Begin THE INPUT
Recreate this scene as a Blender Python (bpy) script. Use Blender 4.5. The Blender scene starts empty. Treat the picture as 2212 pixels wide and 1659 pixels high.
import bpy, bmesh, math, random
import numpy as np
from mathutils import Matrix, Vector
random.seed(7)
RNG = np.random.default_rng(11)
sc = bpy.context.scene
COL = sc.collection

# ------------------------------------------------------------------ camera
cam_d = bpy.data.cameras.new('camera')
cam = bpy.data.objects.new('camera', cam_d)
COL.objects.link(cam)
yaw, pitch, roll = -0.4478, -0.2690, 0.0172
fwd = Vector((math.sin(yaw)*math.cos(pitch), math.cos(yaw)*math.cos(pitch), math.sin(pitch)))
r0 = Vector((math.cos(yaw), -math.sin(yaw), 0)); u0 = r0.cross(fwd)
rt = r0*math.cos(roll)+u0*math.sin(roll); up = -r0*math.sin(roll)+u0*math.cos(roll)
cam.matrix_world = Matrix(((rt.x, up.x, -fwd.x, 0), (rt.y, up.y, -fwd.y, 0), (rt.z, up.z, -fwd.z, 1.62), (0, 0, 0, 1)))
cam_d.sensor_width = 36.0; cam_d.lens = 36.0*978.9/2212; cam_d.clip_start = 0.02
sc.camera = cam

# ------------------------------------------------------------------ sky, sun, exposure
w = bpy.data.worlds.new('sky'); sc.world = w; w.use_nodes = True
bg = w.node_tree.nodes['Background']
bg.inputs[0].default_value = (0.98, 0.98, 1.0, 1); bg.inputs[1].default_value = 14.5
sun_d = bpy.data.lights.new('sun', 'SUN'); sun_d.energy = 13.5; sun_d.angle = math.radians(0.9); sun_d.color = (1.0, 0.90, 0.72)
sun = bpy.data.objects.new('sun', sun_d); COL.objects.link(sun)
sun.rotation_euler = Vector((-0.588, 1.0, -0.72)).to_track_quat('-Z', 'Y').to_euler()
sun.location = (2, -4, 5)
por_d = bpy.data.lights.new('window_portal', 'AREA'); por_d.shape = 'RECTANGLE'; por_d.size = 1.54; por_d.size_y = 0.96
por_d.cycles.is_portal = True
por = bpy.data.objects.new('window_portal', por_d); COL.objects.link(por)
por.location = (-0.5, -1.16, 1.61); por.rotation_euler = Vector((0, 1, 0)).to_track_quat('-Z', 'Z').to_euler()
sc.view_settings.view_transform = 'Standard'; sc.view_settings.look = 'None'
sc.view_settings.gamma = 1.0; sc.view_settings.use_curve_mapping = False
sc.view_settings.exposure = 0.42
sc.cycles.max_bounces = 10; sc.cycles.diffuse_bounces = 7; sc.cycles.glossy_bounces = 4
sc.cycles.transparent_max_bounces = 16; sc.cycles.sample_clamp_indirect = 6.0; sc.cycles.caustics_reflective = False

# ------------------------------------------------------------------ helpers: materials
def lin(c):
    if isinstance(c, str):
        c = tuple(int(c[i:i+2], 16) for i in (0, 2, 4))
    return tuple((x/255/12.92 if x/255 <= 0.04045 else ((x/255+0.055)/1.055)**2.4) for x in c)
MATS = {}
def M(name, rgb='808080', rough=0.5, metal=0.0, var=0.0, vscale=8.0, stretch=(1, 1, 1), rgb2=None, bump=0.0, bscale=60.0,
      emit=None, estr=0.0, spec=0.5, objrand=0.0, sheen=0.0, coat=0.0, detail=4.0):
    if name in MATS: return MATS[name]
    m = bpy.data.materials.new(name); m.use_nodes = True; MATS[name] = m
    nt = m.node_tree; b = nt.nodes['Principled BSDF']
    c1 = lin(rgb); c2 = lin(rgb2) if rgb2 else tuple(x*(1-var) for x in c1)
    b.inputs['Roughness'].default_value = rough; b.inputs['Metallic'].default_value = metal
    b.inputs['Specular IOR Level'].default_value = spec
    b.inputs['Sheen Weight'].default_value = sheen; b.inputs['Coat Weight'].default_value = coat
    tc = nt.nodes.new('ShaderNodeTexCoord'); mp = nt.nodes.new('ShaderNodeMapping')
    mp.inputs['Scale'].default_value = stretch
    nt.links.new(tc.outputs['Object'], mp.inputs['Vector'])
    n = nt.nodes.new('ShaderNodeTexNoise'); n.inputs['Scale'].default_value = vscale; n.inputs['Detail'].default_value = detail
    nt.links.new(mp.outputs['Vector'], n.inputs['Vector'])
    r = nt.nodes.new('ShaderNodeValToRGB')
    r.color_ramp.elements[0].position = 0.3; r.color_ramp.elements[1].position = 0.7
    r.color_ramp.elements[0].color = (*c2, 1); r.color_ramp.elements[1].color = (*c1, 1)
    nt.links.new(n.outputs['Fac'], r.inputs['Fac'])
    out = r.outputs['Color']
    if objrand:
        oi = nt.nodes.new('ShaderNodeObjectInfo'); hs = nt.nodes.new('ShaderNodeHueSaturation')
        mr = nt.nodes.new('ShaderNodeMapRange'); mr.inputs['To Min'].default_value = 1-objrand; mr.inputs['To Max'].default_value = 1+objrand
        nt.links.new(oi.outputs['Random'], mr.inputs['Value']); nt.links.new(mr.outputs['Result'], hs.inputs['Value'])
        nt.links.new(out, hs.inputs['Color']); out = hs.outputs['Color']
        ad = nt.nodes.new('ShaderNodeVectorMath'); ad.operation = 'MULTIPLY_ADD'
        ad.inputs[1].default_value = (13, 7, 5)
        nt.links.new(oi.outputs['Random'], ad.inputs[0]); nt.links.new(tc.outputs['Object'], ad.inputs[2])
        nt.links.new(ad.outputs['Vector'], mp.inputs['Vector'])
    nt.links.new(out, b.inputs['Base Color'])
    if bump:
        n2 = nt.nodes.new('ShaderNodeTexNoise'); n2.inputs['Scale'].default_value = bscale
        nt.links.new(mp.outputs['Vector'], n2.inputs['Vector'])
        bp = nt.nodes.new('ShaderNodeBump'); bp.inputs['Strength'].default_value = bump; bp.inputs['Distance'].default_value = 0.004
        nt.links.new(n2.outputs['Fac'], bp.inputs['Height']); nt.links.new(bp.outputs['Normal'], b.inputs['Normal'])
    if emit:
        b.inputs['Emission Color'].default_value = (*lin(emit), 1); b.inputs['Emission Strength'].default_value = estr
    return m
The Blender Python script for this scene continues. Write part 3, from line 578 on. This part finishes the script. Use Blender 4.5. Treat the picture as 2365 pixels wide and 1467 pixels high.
End THE INPUT
_GOAL_:
Give the records above again, word for word.

_WRITTEN ANSWER_:
Recreate this scene as a Blender Python (bpy) script. Use Blender 4.5. The Blender scene starts empty. Treat the picture as 2212 pixels wide and 1659 pixels high.
import bpy, bmesh, math, random
import numpy as np
from mathutils import Matrix, Vector
random.seed(7)
RNG = np.random.default_rng(11)
sc = bpy.context.scene
COL = sc.collection

# ------------------------------------------------------------------ camera
cam_d = bpy.data.cameras.new('camera')
cam = bpy.data.objects.new('camera', cam_d)
COL.objects.link(cam)
yaw, pitch, roll = -0.4478, -0.2690, 0.0172
fwd = Vector((math.sin(yaw)*math.cos(pitch), math.cos(yaw)*math.cos(pitch), math.sin(pitch)))
r0 = Vector((math.cos(yaw), -math.sin(yaw), 0)); u0 = r0.cross(fwd)
rt = r0*math.cos(roll)+u0*math.sin(roll); up = -r0*math.sin(roll)+u0*math.cos(roll)
cam.matrix_world = Matrix(((rt.x, up.x, -fwd.x, 0), (rt.y, up.y, -fwd.y, 0), (rt.z, up.z, -fwd.z, 1.62), (0, 0, 0, 1)))
cam_d.sensor_width = 36.0; cam_d.lens = 36.0*978.9/2212; cam_d.clip_start = 0.02
sc.camera = cam

# ------------------------------------------------------------------ sky, sun, exposure
w = bpy.data.worlds.new('sky'); sc.world = w; w.use_nodes = True
bg = w.node_tree.nodes['Background']
bg.inputs[0].default_value = (0.98, 0.98, 1.0, 1); bg.inputs[1].default_value = 14.5
sun_d = bpy.data.lights.new('sun', 'SUN'); sun_d.energy = 13.5; sun_d.angle = math.radians(0.9); sun_d.color = (1.0, 0.90, 0.72)
sun = bpy.data.objects.new('sun', sun_d); COL.objects.link(sun)
sun.rotation_euler = Vector((-0.588, 1.0, -0.72)).to_track_quat('-Z', 'Y').to_euler()
sun.location = (2, -4, 5)
por_d = bpy.data.lights.new('window_portal', 'AREA'); por_d.shape = 'RECTANGLE'; por_d.size = 1.54; por_d.size_y = 0.96
por_d.cycles.is_portal = True
por = bpy.data.objects.new('window_portal', por_d); COL.objects.link(por)
por.location = (-0.5, -1.16, 1.61); por.rotation_euler = Vector((0, 1, 0)).to_track_quat('-Z', 'Z').to_euler()
sc.view_settings.view_transform = 'Standard'; sc.view_settings.look = 'None'
sc.view_settings.gamma = 1.0; sc.view_settings.use_curve_mapping = False
sc.view_settings.exposure = 0.42
sc.cycles.max_bounces = 10; sc.cycles.diffuse_bounces = 7; sc.cycles.glossy_bounces = 4
sc.cycles.transparent_max_bounces = 16; sc.cycles.sample_clamp_indirect = 6.0; sc.cycles.caustics_reflective = False

# ------------------------------------------------------------------ helpers: materials
def lin(c):
    if isinstance(c, str):
        c = tuple(int(c[i:i+2], 16) for i in (0, 2, 4))
    return tuple((x/255/12.92 if x/255 <= 0.04045 else ((x/255+0.055)/1.055)**2.4) for x in c)
MATS = {}
def M(name, rgb='808080', rough=0.5, metal=0.0, var=0.0, vscale=8.0, stretch=(1, 1, 1), rgb2=None, bump=0.0, bscale=60.0,
      emit=None, estr=0.0, spec=0.5, objrand=0.0, sheen=0.0, coat=0.0, detail=4.0):
    if name in MATS: return MATS[name]
    m = bpy.data.materials.new(name); m.use_nodes = True; MATS[name] = m
    nt = m.node_tree; b = nt.nodes['Principled BSDF']
    c1 = lin(rgb); c2 = lin(rgb2) if rgb2 else tuple(x*(1-var) for x in c1)
    b.inputs['Roughness'].default_value = rough; b.inputs['Metallic'].default_value = metal
    b.inputs['Specular IOR Level'].default_value = spec
    b.inputs['Sheen Weight'].default_value = sheen; b.inputs['Coat Weight'].default_value = coat
    tc = nt.nodes.new('ShaderNodeTexCoord'); mp = nt.nodes.new('ShaderNodeMapping')
    mp.inputs['Scale'].default_value = stretch
    nt.links.new(tc.outputs['Object'], mp.inputs['Vector'])
    n = nt.nodes.new('ShaderNodeTexNoise'); n.inputs['Scale'].default_value = vscale; n.inputs['Detail'].default_value = detail
    nt.links.new(mp.outputs['Vector'], n.inputs['Vector'])
    r = nt.nodes.new('ShaderNodeValToRGB')
    r.color_ramp.elements[0].position = 0.3; r.color_ramp.elements[1].position = 0.7
    r.color_ramp.elements[0].color = (*c2, 1); r.color_ramp.elements[1].color = (*c1, 1)
    nt.links.new(n.outputs['Fac'], r.inputs['Fac'])
    out = r.outputs['Color']
    if objrand:
        oi = nt.nodes.new('ShaderNodeObjectInfo'); hs = nt.nodes.new('ShaderNodeHueSaturation')
        mr = nt.nodes.new('ShaderNodeMapRange'); mr.inputs['To Min'].default_value = 1-objrand; mr.inputs['To Max'].default_value = 1+objrand
        nt.links.new(oi.outputs['Random'], mr.inputs['Value']); nt.links.new(mr.outputs['Result'], hs.inputs['Value'])
        nt.links.new(out, hs.inputs['Color']); out = hs.outputs['Color']
        ad = nt.nodes.new('ShaderNodeVectorMath'); ad.operation = 'MULTIPLY_ADD'
        ad.inputs[1].default_value = (13, 7, 5)
        nt.links.new(oi.outputs['Random'], ad.inputs[0]); nt.links.new(tc.outputs['Object'], ad.inputs[2])
        nt.links.new(ad.outputs['Vector'], mp.inputs['Vector'])
    nt.links.new(out, b.inputs['Base Color'])
    if bump:
        n2 = nt.nodes.new('ShaderNodeTexNoise'); n2.inputs['Scale'].default_value = bscale
        nt.links.new(mp.outputs['Vector'], n2.inputs['Vector'])
        bp = nt.nodes.new('ShaderNodeBump'); bp.inputs['Strength'].default_value = bump; bp.inputs['Distance'].default_value = 0.004
        nt.links.new(n2.outputs['Fac'], bp.inputs['Height']); nt.links.new(bp.outputs['Normal'], b.inputs['Normal'])
    if emit:
        b.inputs['Emission Color'].default_value = (*lin(emit), 1); b.inputs['Emission Strength'].default_value = estr
    return m
The Blender Python script for this scene continues. Write part 3, from line 578 on. This part finishes the script. Use Blender 4.5. Treat the picture as 2365 pixels wide and 1467 pixels high.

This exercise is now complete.